What are you doing?

Today an email started floating around amongst various fellow employees of my school district.  It contained a link to a particular YouTube video along with the caption “This video needs to be shown to teachers!”

I thought it was worth tweeting, and apparently I think it’s worth a blog post as well because here we are.

On the surface it’s a very upbeat video.  “I can do this!”  “You can do this!”  The part that’s left out is the part that belongs to the viewer.

Each of us brings to every new experience all of our baggage.  Our previous education, experiences, likes, dislikes, and so on all flavor how we react to something new.  This can make us more or less inclined to enjoy the new things we encounter.

Having grown up with the idea of a particular type of vampire, for example, I am less inclined to enjoy the concept of vampires introduced in a certain popular series of books and movies.  (I still maintain that Vampire + Sunlight = Charcoal.  Glitter is not in the equation.)

A student introduced to a certain author or story genre in an academic setting may become soured towards those things if they dislike that classroom environment.

A teacher may avoid technology integration in their classroom if the examples they see implemented are too complex to understand, require too much additional work to pull off, or (in a worst case scenario) involve someone getting punished in some way for implementing the integration incorrectly.

And I begin to get to my point.

When I was a traveling visual arts teacher, I enjoyed the fact that I was not only demonstrating easy ways to integrate the arts but also easy ways to integrate technology. Slideshows, DE Streaming, audio, video, document cameras, and more were thrown in whenever I could do it quickly and easily.  In some cases I – the itinerant – was using equipment that the teachers based in those buildings never touched, because they didn’t know it was there or didn’t think it would be better than the old way of doing things.

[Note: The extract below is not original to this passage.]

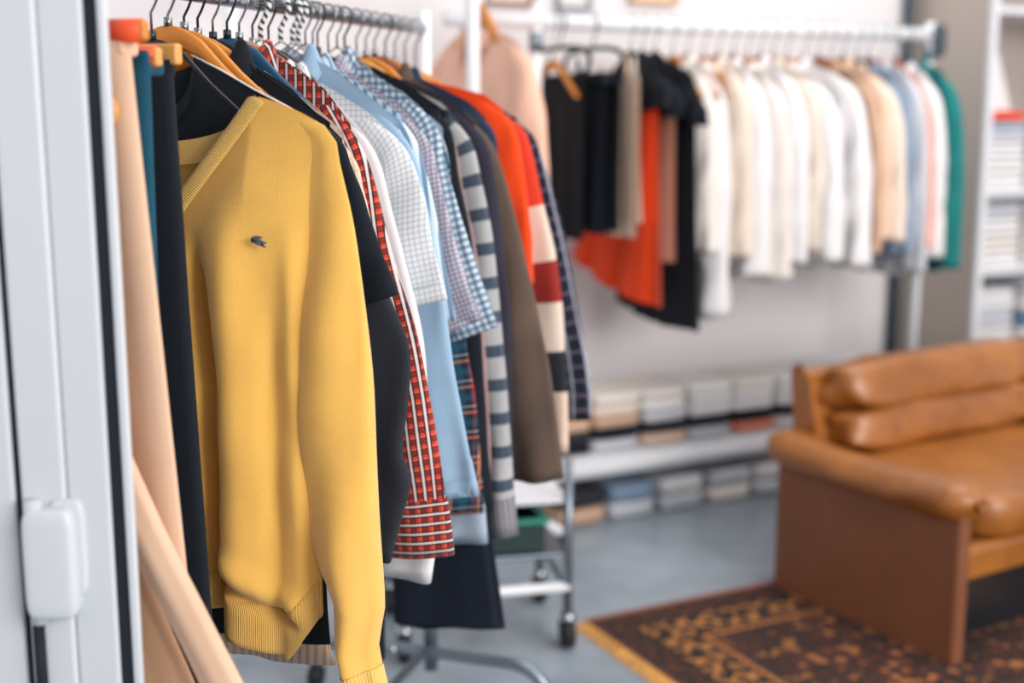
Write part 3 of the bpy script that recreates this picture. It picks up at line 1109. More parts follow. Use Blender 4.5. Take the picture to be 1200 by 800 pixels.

Now that I am in the same computer lab for the entire day I’m actually much more isolated than I was before, but I can still get a sense of what’s going on.  Now, as before, I enter classrooms to see computers collecting dust or surrounded by enough books and boxes to make it obvious they haven’t been used in a while.  I see SMART Boards and document cameras pushed aside in the corner of a room.  I see LCD projectors that have been used more often to show movies during indoor recess than to actively engage students in learning activities.

On the other hand, there are also plenty of teachers in my building that enjoy using their SMART Boards on a daily basis and are having their students use them, too.  There are teachers that encourage their students to use online resources both in and outside of the classroom.  There are teachers that frantically contact me when their LCD projectors are not working properly, because their lessons depend on them.  There are teachers coming to me and asking for advice on how to get their students blogging, how to create online quizzes, and how to have students submit assignments digitally.  And the number of teachers who are like this is growing.

Why?  Because the teachers in my building are sharing with each other.  They attend their collaborative planning meetings every week and talk about how useful these tools are, and the other teachers decide to give it a try for themselves.

No one day professional development session that I’ve seen will make as much of a difference as one impassioned person who likes to show off what they can do with these awesome tools on a frequent basis.  They are enough to get others to try it, and from there it spreads exponentially.

This is a far cry from a former principal of mine (whom I will not name) who attended a MICCA (now MSET) conference only to say “It’s a shame we can’t do any of that here.”  (As someone who has presented at MICCA for years on what I’d been doing with my own classes I wondered what sessions she attended.)

So what are you doing?  Are you trying new things? Bragging about what works? Trying to fix what doesn’t work?  Showing others how the costs of integration are far outweighed by the benefits?  If you’re not letting others know how technology works for you, you’re not doing enough to help the next generation.

We all bring our prior experiences with us.  At your next collaborative planning, bring some good ones.